### DATA BLOCK
**********

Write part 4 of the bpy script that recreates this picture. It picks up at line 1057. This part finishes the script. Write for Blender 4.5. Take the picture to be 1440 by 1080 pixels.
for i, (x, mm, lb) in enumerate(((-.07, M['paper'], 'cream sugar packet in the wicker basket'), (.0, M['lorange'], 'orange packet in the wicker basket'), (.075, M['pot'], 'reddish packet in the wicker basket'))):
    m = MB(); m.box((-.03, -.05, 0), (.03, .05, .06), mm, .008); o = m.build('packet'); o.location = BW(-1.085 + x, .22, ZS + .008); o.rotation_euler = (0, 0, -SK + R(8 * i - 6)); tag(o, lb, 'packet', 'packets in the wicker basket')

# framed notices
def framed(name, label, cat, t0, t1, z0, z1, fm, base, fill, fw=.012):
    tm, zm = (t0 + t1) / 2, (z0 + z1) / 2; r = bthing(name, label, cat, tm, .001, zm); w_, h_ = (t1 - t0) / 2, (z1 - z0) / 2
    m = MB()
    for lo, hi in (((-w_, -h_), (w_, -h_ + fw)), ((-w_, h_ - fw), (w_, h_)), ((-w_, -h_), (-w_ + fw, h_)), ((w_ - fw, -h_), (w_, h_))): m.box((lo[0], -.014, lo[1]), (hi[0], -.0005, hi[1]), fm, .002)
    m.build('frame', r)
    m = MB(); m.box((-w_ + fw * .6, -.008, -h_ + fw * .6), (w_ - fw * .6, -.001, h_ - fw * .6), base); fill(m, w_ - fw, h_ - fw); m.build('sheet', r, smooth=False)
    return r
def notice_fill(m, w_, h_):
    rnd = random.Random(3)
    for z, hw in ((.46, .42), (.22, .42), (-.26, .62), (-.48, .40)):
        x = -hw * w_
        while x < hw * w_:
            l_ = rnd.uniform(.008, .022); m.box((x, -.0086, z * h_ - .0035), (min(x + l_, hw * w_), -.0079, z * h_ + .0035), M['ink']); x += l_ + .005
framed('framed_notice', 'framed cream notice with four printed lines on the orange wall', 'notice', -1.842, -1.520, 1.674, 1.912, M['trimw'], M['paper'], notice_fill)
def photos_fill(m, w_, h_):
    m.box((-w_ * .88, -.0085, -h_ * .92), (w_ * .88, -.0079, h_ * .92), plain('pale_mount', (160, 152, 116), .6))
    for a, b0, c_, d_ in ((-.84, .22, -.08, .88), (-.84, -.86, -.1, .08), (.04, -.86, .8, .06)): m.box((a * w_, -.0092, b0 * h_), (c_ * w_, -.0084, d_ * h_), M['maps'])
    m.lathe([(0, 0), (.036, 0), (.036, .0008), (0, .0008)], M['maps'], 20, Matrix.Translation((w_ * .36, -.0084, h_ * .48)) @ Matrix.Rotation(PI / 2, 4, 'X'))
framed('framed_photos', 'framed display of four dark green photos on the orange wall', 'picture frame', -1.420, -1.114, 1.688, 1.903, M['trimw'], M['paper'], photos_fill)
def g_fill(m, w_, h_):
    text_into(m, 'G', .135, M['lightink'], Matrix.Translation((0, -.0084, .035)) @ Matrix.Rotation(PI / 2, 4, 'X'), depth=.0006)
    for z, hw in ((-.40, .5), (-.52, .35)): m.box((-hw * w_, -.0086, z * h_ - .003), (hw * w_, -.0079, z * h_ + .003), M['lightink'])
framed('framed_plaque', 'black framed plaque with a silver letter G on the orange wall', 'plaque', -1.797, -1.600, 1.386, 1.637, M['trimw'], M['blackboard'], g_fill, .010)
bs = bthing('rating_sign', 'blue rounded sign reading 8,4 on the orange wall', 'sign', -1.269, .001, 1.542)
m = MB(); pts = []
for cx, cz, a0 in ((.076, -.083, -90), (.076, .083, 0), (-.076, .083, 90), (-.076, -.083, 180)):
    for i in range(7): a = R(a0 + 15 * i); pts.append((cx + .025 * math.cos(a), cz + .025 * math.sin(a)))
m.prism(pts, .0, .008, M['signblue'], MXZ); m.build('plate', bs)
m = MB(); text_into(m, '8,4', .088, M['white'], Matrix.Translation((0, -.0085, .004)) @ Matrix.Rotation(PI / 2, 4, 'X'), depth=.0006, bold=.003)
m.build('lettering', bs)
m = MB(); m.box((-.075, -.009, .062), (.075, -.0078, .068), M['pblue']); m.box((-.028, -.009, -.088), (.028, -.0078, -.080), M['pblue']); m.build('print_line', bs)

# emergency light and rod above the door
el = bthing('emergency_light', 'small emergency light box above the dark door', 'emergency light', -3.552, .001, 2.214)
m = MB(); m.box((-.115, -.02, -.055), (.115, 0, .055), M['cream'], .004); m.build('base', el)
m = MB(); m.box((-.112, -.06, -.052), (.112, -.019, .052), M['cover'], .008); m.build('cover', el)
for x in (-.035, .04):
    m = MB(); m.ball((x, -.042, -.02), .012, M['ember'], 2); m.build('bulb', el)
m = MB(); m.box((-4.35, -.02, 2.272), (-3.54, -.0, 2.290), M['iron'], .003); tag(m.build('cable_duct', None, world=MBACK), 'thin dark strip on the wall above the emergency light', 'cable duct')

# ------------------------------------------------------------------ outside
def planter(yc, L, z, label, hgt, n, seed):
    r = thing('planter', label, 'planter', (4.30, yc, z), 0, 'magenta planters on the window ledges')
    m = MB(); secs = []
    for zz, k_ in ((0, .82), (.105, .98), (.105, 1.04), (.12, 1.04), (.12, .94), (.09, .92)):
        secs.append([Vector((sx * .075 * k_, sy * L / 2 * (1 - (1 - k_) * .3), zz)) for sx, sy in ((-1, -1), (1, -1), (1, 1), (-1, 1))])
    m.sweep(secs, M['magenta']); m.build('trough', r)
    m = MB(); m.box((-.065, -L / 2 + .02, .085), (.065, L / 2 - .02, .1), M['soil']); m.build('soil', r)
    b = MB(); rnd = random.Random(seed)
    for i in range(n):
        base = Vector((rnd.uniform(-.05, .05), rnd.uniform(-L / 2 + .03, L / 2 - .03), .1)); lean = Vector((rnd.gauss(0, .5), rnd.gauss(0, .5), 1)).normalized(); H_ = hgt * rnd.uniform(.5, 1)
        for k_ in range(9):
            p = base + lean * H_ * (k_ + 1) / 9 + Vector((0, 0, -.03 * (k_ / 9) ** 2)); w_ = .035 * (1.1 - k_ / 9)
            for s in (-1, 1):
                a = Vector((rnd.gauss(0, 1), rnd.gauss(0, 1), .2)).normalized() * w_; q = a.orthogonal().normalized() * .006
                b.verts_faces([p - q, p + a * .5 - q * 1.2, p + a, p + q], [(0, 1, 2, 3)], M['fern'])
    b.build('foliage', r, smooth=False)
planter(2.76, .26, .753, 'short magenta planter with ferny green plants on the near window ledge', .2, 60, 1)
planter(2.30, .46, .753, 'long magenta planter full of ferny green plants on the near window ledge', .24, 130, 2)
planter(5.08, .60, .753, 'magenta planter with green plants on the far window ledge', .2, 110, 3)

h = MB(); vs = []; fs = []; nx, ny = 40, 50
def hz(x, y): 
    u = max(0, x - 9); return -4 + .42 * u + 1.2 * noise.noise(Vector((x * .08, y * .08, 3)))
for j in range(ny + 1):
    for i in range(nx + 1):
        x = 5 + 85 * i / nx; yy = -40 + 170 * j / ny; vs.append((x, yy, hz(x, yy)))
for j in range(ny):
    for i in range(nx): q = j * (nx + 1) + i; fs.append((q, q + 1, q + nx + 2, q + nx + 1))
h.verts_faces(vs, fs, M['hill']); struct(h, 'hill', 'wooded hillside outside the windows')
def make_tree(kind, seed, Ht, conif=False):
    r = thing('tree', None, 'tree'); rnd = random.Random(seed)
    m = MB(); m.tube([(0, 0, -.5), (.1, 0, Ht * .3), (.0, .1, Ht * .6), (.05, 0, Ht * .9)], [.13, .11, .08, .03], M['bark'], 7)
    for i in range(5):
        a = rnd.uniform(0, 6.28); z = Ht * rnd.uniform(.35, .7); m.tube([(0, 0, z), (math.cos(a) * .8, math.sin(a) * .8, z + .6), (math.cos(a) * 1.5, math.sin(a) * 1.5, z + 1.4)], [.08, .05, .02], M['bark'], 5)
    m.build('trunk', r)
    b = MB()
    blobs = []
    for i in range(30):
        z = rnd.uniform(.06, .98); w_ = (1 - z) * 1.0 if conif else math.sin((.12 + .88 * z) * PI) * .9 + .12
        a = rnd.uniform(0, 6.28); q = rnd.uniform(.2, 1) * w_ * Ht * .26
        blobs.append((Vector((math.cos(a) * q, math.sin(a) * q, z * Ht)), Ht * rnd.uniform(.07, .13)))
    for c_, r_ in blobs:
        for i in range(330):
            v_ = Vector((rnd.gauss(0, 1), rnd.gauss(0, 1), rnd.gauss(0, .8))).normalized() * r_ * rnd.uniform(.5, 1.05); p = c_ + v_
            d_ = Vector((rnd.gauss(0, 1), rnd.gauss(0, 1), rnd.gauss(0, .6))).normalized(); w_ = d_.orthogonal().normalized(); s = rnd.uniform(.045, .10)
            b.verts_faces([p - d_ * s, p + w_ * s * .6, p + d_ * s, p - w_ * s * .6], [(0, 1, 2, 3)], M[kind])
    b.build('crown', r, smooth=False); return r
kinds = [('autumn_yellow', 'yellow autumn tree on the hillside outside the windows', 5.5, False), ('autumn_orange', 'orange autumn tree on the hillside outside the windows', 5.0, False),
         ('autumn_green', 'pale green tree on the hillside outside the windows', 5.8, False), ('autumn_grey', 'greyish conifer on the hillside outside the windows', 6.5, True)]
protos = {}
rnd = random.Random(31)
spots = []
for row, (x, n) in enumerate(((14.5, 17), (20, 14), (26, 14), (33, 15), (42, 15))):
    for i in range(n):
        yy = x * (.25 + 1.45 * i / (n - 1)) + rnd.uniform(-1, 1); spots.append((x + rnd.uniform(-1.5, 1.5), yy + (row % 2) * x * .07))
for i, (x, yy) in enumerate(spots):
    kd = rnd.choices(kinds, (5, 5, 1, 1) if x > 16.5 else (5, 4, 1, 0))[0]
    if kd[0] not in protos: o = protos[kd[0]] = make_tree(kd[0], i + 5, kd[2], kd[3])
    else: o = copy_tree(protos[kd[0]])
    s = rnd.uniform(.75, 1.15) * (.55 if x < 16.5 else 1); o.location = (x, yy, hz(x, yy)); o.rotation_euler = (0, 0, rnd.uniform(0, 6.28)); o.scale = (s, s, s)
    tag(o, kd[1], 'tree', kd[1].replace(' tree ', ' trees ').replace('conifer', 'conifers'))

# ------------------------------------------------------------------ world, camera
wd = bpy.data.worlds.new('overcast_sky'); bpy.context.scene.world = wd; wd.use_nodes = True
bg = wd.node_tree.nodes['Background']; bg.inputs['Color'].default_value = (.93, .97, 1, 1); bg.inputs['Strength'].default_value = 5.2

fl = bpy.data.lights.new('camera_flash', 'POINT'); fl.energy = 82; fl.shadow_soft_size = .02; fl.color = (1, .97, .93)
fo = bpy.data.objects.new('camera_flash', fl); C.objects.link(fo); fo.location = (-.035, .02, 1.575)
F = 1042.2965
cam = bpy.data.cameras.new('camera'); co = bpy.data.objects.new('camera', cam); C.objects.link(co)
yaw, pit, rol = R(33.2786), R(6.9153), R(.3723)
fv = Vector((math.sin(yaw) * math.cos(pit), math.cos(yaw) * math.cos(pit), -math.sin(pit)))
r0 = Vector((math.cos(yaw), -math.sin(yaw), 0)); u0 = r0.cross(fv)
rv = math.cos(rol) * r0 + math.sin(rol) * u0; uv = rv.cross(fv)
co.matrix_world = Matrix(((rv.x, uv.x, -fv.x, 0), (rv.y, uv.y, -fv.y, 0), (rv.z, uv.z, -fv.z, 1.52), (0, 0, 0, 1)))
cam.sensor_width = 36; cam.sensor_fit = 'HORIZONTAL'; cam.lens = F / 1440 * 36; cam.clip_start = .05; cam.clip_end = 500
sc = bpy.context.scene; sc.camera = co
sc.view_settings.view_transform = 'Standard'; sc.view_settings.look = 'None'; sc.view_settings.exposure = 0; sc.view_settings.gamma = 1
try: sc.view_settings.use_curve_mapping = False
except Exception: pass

**********

### TASK DETAILS
Your answer should be exactly the lines of the data above, from the first through the line containing "m = MB(); m.box((-.03, -.05, 0), (.03, .05, .06), mm, .008);".

### RESPONSE TO THIS TASK
Write part 4 of the bpy script that recreates this picture. It picks up at line 1057. This part finishes the script. Write for Blender 4.5. Take the picture to be 1440 by 1080 pixels.
for i, (x, mm, lb) in enumerate(((-.07, M['paper'], 'cream sugar packet in the wicker basket'), (.0, M['lorange'], 'orange packet in the wicker basket'), (.075, M['pot'], 'reddish packet in the wicker basket'))):
    m = MB(); m.box((-.03, -.05, 0), (.03, .05, .06), mm, .008); o = m.build('packet'); o.location = BW(-1.085 + x, .22, ZS + .008); o.rotation_euler = (0, 0, -SK + R(8 * i - 6)); tag(o, lb, 'packet', 'packets in the wicker basket')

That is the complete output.